Alors que Charlie rêve de devenir intelligent, Antoine souhaite vivre bête. Dans les deux romans la même structure est utilisée, mais l’un est forcément l’opposé de l’autre : Charlie passe de l’état d’arriéré mental à l’état de génie, pour retourner à son état initial tandis qu'Antoine passe de l’état de génie à la bêtise, pour en revenir à l’état de génie.

La plus grande ressemblance entre ces deux récits est le fait que les deux protagonistes ne sont pas heureux avec leur intelligence. Ils se sentent rejetés par la société. Ils sont en quête de leur identité mais se rendent vite compte que l'intelligence n'apporte pas toujours le bonheur.

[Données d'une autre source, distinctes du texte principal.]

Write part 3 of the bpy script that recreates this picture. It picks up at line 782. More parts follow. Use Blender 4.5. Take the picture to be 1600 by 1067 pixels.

Pour moi les différences fondamentales entre les deux récits sont les genres et les voix narratives. Comment je suis devenu stupide est un roman biographie accompagné d'un humour noir et subtil. L’histoire est racontée au moyen du pronom personnel « il ».  Des fleurs pour Algernon est un roman de science fiction (entre autres) qui se base sur l’utilisation du « je », vu que l'histoire est racontée sous la forme d'un journal intime. 

«L'intelligence ne fait pas le bonheur, à méditer...» 


¹ D'après le résumé de la quatrième de couverture du livre Daniel Keyes, Des fleurs pour Algernon (1966), éditions Flammarion, collection J'ai lu, 2012.